BAGI Board chair Steven Aldrich says a nonprofit simply isn’t a competitive applicant in today’s real estate market. “The options for developers to take a space and turn it into housing or into office space is much more appealing than what we could afford to pay as a nonprofit arts organization,” Aldrich says.

BAGI’s annual budget is about $750,000. It has always been lean and self-sufficient, subsisting largely on student fees for glass classes. That, plus the fact that the organization’s glass pumpkins are very popular at art fairs. Unless you’re a student studying glass art at San Jose State, there’s little else like the Bay Area Glass Institute in the South Bay.

Even in its modest new digs, the institute remains a hot spot for lovers of glass blowers. For Dianne Weiss, a tech executive at Intuit, BAGI is not so much a hobby as it is a family where she feels kinship with kindred spirits. “Once a week, I meet my friends here and we blow glass,” Weiss says. “It takes us outside of emails and business planning, and lets us do something physical and creative. And you work in a team, so it’s a deep community. I think of it as my church or temple.”

BAGI makes most of its money running glass working classes for kids and local companies looking for a fun team-building exercise.
BAGI makes most of its money running glass working classes for kids and local companies looking for a fun team-building exercise. (Photo: Rachael Myrow/KQED)

An existential issue

When BAGI was founded 20 years ago, real estate was expensive, but nobody imagined it would become an existential issue. Renters are vulnerable to eviction and price hikes. Buying is close to impossible without outside help. In San Jose, that help is more likely than not to come from the city, even after its redevelopment agency — like every other one in the state — was disbanded a few years ago.

“If we had not been able to buy our building three years ago, we would be at the mercy of the market,” says Anjee Helstrup-Alvarez, CEO of the Latino cultural organization Movimiento de Arte y Cultura Latino Americana (MACLA), one of several San Jose nonprofits that moved from renting to owning with a strong assist from the city. “The great thing about owning is we control our destiny.”

So could San Jose help BAGI into home ownership? Not for a while. But BAGI’s board doesn’t intend to remain in those shipping containers forever. Right next door, there’s a giant warehouse that used to be filled with a motley collection of historical artifacts from San Jose’s past, stored on dusty shelves. The forgotten space is reminiscent of the final scene in Raiders of the Lost Ark.

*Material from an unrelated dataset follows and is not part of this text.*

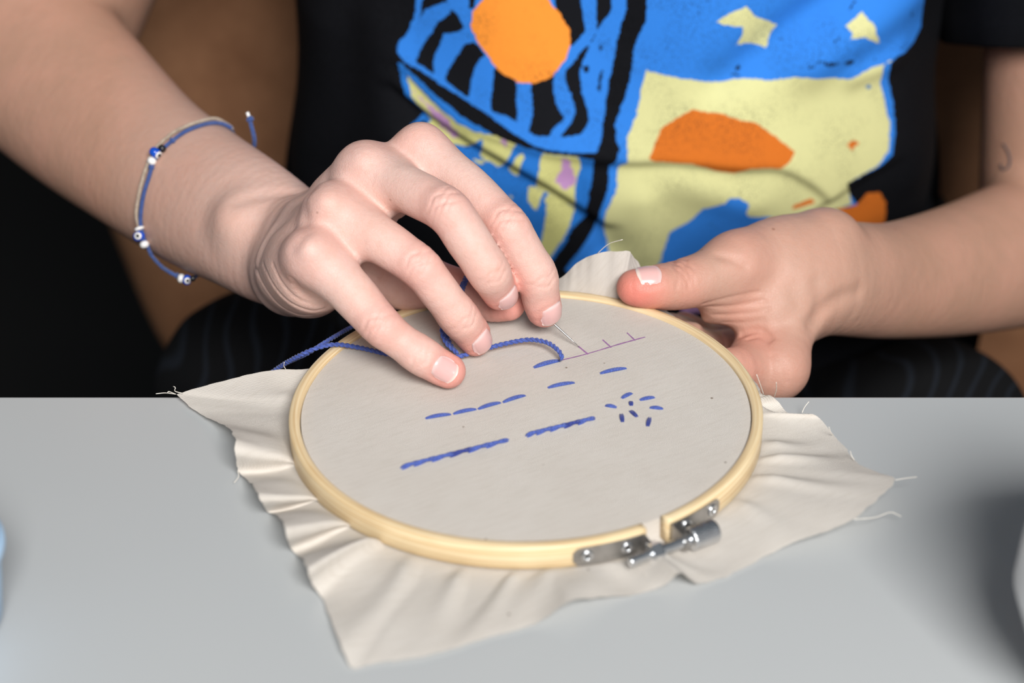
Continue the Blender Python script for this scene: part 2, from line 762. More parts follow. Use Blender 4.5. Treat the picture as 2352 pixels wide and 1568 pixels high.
def surface_nets(body, lo, hi, vox, m=8, newton=2):
    lo = np.asarray(lo, float); hi = np.asarray(hi, float)
    H = vox * m
    nb = np.ceil((hi - lo) / H).astype(int)
    q4 = np.ceil(nb / 4).astype(int)
    g = np.stack(np.meshgrid(*[np.arange(k) for k in q4], indexing='ij'), -1).reshape(-1, 3)
    d = body(lo + (g + 0.5) * H * 4)
    g = g[np.abs(d) < H * 4 * 1.2 + 0.002]
    s4 = np.stack(np.meshgrid(*[np.arange(4)] * 3, indexing='ij'), -1).reshape(-1, 3)
    g = (g[:, None] * 4 + s4[None]).reshape(-1, 3)
    d = body(lo + (g + 0.5) * H)
    act = g[np.abs(d) < H * 1.2 + 0.0015]
    nb = q4 * 4
    k = np.arange(m + 1)
    sub = np.stack(np.meshgrid(k, k, k, indexing='ij'), -1).reshape(-1, 3)
    N = (nb * m + 2).astype(np.int64)
    keys, verts = [], []
    edges = [[], [], []]
    cor = np.array([(x, y, z) for x in (0, 1) for y in (0, 1) for z in (0, 1)])
    ce = [(a, b) for a in range(8) for b in range(a + 1, 8) if np.abs(cor[a] - cor[b]).sum() == 1]
    # super-blocks: evaluate neighbouring blocks together with only the primitives that matter
    sb = act // 3
    order = np.lexsort((sb[:, 2], sb[:, 1], sb[:, 0]))
    act, sb = act[order], sb[order]
    cuts = np.r_[0, np.nonzero(np.any(np.diff(sb, axis=0) != 0, axis=1))[0] + 1, len(act)]
    vkeys, vsb = [], []
    nears = []
    for s0, s1 in zip(cuts[:-1], cuts[1:]):
        A = act[s0:s1]
        nodes = (A[:, None, :] * m + sub[None]).reshape(-1, 3)
        pts = lo + nodes * vox
        c = (pts.min(0) + pts.max(0)) / 2
        rad = np.linalg.norm(pts.max(0) - c)
        nbdy = body.near(c.astype(np.float32), rad)
        val = nbdy(pts).reshape(len(A), m + 1, m + 1, m + 1)
        cv = np.stack([val[:, x:x + m, y:y + m, z:z + m] for x, y, z in cor], -1)
        ins = cv < 0
        cnt = ins.sum(-1)
        w = np.argwhere((cnt > 0) & (cnt < 8))
        if not len(w):
            continue
        vv = cv[w[:, 0], w[:, 1], w[:, 2], w[:, 3]]
        ii = vv < 0
        acc = np.zeros((len(w), 3)); num = np.zeros(len(w))
        for a, b in ce:
            x = ii[:, a] != ii[:, b]
            t = np.where(x, vv[:, a] / np.where(x, vv[:, a] - vv[:, b], 1), 0)
            acc += np.where(x[:, None], cor[a] + t[:, None] * (cor[b] - cor[a]), 0)
            num += x
        cell = A[w[:, 0]] * m + w[:, 1:]
        P = lo + (cell + acc / num[:, None]) * vox
        P0 = P.copy()
        for _ in range(newton):
            e = vox * 0.35
            K = np.array([[1, -1, -1], [-1, -1, 1], [-1, 1, -1], [1, 1, 1]], float)
            fv = [nbdy(P + kk * e) for kk in K]
            gr = sum(kk[None] * v[:, None] for kk, v in zip(K, fv)) / (4 * e)
            dd = sum(fv) / 4
            st = dd / np.maximum(np.einsum('ij,ij->i', gr, gr), 0.05)
            P -= np.clip(st, -vox, vox)[:, None] * gr
        far = np.linalg.norm(P - P0, axis=1) > vox * 0.6
        P[far] = P0[far]
        keys.append((cell[:, 0] * N[1] + cell[:, 1]) * N[2] + cell[:, 2])
        verts.append(P)
        # sign changes along the three edges leaving the min corner (corner 0)
        for ax, cc in ((0, 4), (1, 2), (2, 1)):
            x = ii[:, 0] != ii[:, cc]
            edges[ax].append((cell[x], ii[x, 0]))
    key = np.concatenate(keys); V = np.concatenate(verts)
    o = np.argsort(key); key = key[o]; V = V[o]
    quads = []
    stp = np.array([N[1] * N[2], N[2], 1])
    for ax in range(3):
        cell = np.concatenate([c for c, _ in edges[ax]]); sg = np.concatenate([s for _, s in edges[ax]])
        kk = cell @ stp
        u, v = stp[(ax + 1) % 3], stp[(ax + 2) % 3]
        q = np.stack([kk, kk - u, kk - u - v, kk - v], 1)
        idx = np.searchsorted(key, q)
        idx = np.minimum(idx, len(key) - 1)
        ok = np.all(key[idx] == q, axis=1)
        idx, sg = idx[ok], sg[ok]
        idx = np.where(sg[:, None], idx, idx[:, ::-1])
        quads.append(idx)
    return V, np.concatenate(quads)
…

The warehouse may need a lot of work to turn into a glass studio, but the improvements will count against the rent.
The warehouse may need a lot of work to turn into a glass studio, but the improvements will count against the rent. (Photo: Rachael Myrow/KQED)

Damon Gustafson and his buddies on the glass institute board need to raise another $90,000 or so for the retrofit. Marissa Mayer, the CEO of Yahoo!, is reportedly a big fan of glass art. Maybe BAGI should send her a glass pumpkin to kickstart a conversation.